» **Your goal**
Using the data beneath this instruction, retype only the lines from the one that contains "Write part 3" down to the one that contains "pipe_thing('hanging_hose', 'dark hose", both included, exactly as they appear.

— Start of Exercise inputs —

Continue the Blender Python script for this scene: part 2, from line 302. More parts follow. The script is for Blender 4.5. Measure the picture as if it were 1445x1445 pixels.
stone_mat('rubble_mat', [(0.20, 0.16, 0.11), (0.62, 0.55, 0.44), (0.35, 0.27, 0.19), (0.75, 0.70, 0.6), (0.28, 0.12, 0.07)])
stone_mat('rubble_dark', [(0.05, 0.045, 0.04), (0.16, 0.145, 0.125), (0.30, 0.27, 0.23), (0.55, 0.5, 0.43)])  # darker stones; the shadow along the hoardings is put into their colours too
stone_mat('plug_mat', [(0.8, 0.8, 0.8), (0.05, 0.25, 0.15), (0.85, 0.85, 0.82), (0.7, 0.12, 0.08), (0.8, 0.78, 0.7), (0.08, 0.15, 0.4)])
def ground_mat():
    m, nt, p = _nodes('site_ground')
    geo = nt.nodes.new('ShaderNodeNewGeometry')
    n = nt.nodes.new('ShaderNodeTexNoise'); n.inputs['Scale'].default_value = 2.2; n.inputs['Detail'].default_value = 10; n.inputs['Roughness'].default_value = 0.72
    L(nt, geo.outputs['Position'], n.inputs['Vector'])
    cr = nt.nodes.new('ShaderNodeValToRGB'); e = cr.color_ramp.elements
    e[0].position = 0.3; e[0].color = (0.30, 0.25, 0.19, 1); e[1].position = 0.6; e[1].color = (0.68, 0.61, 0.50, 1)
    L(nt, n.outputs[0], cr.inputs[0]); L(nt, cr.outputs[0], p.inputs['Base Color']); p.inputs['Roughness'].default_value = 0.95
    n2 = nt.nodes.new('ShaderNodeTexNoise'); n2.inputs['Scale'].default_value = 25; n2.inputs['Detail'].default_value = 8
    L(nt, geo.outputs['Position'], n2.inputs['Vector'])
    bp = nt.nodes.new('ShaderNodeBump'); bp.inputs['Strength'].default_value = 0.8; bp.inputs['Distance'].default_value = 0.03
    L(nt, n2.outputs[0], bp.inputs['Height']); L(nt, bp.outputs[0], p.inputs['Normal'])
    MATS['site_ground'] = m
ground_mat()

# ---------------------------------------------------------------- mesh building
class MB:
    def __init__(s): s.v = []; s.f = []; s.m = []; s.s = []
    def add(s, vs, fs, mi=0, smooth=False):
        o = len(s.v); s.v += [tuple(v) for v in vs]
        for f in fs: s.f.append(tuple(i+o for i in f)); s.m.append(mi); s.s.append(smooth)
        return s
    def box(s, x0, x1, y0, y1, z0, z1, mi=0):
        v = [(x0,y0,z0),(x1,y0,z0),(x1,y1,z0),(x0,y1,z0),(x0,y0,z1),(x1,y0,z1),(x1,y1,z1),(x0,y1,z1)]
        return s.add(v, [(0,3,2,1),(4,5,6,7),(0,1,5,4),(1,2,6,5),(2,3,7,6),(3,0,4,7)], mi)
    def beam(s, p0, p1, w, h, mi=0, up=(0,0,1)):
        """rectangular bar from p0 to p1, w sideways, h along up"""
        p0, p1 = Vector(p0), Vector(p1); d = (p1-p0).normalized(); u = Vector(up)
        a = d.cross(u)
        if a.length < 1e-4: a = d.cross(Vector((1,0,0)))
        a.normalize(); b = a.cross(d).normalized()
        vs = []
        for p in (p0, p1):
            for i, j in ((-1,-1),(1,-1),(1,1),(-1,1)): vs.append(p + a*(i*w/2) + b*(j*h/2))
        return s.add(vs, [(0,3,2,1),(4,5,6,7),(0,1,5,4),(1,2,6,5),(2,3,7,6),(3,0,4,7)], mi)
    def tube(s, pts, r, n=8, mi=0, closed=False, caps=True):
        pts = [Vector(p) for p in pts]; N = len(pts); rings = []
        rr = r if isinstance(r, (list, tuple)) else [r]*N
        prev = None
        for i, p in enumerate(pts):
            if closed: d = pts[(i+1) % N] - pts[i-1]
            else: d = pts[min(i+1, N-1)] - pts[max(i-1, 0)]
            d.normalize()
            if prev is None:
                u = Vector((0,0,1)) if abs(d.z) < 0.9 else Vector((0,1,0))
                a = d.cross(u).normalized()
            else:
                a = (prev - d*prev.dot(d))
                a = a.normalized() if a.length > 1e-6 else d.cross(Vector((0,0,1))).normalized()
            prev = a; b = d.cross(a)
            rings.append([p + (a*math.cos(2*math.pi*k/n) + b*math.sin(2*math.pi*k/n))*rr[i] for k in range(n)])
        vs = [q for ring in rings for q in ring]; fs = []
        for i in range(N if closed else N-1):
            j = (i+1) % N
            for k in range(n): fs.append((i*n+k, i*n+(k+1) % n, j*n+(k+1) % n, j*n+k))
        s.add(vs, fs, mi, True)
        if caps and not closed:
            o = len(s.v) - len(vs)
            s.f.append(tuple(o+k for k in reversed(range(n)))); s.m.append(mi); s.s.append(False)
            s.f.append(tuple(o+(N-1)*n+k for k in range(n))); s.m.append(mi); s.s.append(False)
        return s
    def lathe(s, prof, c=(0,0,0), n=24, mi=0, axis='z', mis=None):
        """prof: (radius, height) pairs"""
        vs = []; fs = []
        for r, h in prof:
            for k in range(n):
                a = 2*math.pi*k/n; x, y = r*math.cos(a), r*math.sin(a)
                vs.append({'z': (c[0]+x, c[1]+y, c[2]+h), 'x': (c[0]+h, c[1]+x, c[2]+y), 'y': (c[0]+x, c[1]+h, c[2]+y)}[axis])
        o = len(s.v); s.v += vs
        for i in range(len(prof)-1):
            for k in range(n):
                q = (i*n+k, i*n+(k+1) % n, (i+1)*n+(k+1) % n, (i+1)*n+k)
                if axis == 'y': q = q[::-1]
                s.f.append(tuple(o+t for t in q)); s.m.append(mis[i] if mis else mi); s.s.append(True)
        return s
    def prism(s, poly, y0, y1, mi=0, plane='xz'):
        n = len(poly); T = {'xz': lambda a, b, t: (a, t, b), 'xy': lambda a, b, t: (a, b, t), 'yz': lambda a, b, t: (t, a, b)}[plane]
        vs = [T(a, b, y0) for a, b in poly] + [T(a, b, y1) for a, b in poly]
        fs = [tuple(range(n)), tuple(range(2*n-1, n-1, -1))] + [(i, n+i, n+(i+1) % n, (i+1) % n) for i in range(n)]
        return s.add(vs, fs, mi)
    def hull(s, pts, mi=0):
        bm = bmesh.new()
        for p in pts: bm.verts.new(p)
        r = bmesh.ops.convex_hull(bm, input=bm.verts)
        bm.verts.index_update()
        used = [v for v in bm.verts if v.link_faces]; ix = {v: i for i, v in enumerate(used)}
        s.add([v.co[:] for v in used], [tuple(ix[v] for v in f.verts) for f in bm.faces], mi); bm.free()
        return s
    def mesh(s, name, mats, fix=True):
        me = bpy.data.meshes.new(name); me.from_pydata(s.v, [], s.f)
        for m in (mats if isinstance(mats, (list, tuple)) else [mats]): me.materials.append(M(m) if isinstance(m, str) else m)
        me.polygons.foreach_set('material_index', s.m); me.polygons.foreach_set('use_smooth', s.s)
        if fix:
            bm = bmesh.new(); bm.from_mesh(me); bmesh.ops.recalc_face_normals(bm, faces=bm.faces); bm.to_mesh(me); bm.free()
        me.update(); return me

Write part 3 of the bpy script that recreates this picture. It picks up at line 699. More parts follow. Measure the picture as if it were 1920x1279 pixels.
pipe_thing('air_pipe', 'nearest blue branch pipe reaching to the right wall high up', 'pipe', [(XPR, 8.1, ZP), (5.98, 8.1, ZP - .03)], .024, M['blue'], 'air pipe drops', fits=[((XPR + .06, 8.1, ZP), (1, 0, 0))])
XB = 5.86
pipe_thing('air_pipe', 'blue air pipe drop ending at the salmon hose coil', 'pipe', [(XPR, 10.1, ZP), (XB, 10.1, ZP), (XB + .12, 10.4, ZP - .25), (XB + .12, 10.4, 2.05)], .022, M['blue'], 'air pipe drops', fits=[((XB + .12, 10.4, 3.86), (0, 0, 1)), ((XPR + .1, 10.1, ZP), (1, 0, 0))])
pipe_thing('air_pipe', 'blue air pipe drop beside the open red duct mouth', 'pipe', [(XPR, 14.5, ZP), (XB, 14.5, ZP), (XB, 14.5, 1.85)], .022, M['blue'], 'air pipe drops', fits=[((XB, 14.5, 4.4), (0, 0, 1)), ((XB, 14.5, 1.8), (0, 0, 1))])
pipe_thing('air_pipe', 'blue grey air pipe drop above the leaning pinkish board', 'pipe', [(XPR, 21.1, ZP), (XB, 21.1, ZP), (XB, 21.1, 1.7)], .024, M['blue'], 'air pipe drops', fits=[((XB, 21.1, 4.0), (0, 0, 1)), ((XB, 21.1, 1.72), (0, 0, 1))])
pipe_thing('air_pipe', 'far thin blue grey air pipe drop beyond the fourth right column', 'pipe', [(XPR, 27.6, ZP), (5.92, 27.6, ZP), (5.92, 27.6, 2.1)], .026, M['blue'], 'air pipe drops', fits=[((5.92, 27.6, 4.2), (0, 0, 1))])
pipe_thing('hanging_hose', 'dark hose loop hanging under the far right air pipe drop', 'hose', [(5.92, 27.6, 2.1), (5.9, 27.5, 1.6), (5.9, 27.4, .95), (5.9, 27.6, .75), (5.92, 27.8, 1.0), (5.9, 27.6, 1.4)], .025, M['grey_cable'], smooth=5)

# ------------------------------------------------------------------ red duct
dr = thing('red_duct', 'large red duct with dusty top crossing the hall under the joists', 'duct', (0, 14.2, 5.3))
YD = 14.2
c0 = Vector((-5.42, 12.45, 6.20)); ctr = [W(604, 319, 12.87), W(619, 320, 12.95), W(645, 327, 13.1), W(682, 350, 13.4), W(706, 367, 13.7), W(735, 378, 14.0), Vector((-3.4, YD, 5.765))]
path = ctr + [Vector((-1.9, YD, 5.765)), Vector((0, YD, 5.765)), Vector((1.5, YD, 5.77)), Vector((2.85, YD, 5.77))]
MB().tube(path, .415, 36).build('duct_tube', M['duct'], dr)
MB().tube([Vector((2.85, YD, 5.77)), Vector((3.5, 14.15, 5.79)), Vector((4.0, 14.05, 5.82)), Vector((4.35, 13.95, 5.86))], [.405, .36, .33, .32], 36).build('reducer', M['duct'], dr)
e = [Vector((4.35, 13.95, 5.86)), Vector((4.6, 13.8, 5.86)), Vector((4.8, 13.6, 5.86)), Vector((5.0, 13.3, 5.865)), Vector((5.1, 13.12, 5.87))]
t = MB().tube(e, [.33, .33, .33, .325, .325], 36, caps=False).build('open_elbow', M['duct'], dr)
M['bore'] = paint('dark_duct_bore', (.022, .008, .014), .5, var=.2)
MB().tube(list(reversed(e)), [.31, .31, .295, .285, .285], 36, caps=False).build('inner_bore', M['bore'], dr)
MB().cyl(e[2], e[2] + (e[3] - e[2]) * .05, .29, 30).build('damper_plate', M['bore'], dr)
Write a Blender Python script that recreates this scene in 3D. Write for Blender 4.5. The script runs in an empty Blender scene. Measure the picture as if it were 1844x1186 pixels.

— End of Exercise inputs —

» **Task answer**
Write part 3 of the bpy script that recreates this picture. It picks up at line 699. More parts follow. Measure the picture as if it were 1920x1279 pixels.
pipe_thing('air_pipe', 'nearest blue branch pipe reaching to the right wall high up', 'pipe', [(XPR, 8.1, ZP), (5.98, 8.1, ZP - .03)], .024, M['blue'], 'air pipe drops', fits=[((XPR + .06, 8.1, ZP), (1, 0, 0))])
XB = 5.86
pipe_thing('air_pipe', 'blue air pipe drop ending at the salmon hose coil', 'pipe', [(XPR, 10.1, ZP), (XB, 10.1, ZP), (XB + .12, 10.4, ZP - .25), (XB + .12, 10.4, 2.05)], .022, M['blue'], 'air pipe drops', fits=[((XB + .12, 10.4, 3.86), (0, 0, 1)), ((XPR + .1, 10.1, ZP), (1, 0, 0))])
pipe_thing('air_pipe', 'blue air pipe drop beside the open red duct mouth', 'pipe', [(XPR, 14.5, ZP), (XB, 14.5, ZP), (XB, 14.5, 1.85)], .022, M['blue'], 'air pipe drops', fits=[((XB, 14.5, 4.4), (0, 0, 1)), ((XB, 14.5, 1.8), (0, 0, 1))])
pipe_thing('air_pipe', 'blue grey air pipe drop above the leaning pinkish board', 'pipe', [(XPR, 21.1, ZP), (XB, 21.1, ZP), (XB, 21.1, 1.7)], .024, M['blue'], 'air pipe drops', fits=[((XB, 21.1, 4.0), (0, 0, 1)), ((XB, 21.1, 1.72), (0, 0, 1))])
pipe_thing('air_pipe', 'far thin blue grey air pipe drop beyond the fourth right column', 'pipe', [(XPR, 27.6, ZP), (5.92, 27.6, ZP), (5.92, 27.6, 2.1)], .026, M['blue'], 'air pipe drops', fits=[((5.92, 27.6, 4.2), (0, 0, 1))])
pipe_thing('hanging_hose', 'dark hose loop hanging under the far right air pipe drop', 'hose', [(5.92, 27.6, 2.1), (5.9, 27.5, 1.6), (5.9, 27.4, .95), (5.9, 27.6, .75), (5.92, 27.8, 1.0), (5.9, 27.6, 1.4)], .025, M['grey_cable'], smooth=5)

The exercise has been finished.